[cgiapp] Q: Authz, but only when user is Authenticated...
Graham TerMarsch
cgi-application at howlingfrog.com
Tue Mar 4 15:50:30 EST 2008
With the recent release of CAP::Authz 0.07, I've started going back through my
existing apps and updating them to use the "authz_runmodes()" instead of my
custom Authz plugins which did something similar.
While doing this, however, I've run into a scenario that I thought I'd ask for
some input on...
In most of the apps I'm working with right now, Authz is only useful if I've
got an Authenticated user; if the user hasn't logged in then there's no point
in even checking for Authz as I really want to show them a login page first.
My custom Authz plugins used to check this for me, but I'm trying to find a
simpler way to get this working with the new version of CAP::Authz so I can
pitch my custom code.
So, I load up CAP::Authen and CAP::Authz in my App superclass and the prerun
hooks get invoked in order (authen first, then authz). However... if they
both fail (user isn't logged in, so I obviously fail authz), CAP::Authz
calls "prerun_mode()" last and overrides the rm that was set by CAP::Authen
to trigger the login screen.
I've got a few possible ideas for working around this, but wanted to find out
what others are doing...
1) Load CAP::Authz first. That way, even if Authz fails, CAP::Authen would be
the last one to call "prerun_mode()" and the user would get shown the login
page. This works, but feels counter-intuitive; I'm always thinking that I
want Authen to run first so I load that plugin first.

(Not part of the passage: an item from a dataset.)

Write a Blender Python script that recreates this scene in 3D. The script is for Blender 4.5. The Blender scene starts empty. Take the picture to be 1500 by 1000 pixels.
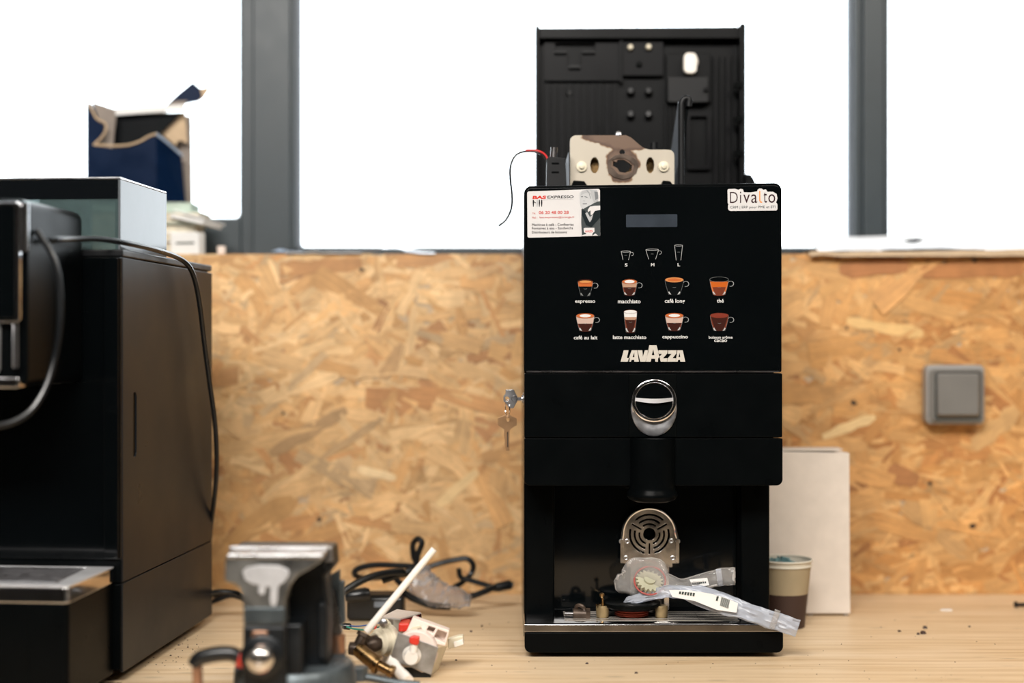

2) Add a new "REQUIRES_AUTHEN" option to CAP::Authz, so that if its unable to
even figure out what the username is then it doesn't even bother doing an
Authz check.
What are you guys doing when you want similar behaviour?
------
FWIW, some minimal code to show my setup would go like this...
class MY::App;
use base qw(CGI::Application);
use CGI::Application::Plugin::Authentication;
use CGI::Application::Plugin::Authorization;
sub cgiapp_init {
my $self = shift;
$self->authen->config( ... );
$self->authz->config( ... );
}
class MY::DerivedApp;
use base qw(MY::App);
sub setup {
my $self = shift;
$self->authen->protected_runmodes( ':all' );
$self->authz->authz_runmodes( ':all' => 'admin' );
}
Gist of the setup is that the superclass sets up the global Authen/Authz
config and the drivers, while each derived app then sets up the list of
Authen protected runmodes and the Authz requirements for the modes.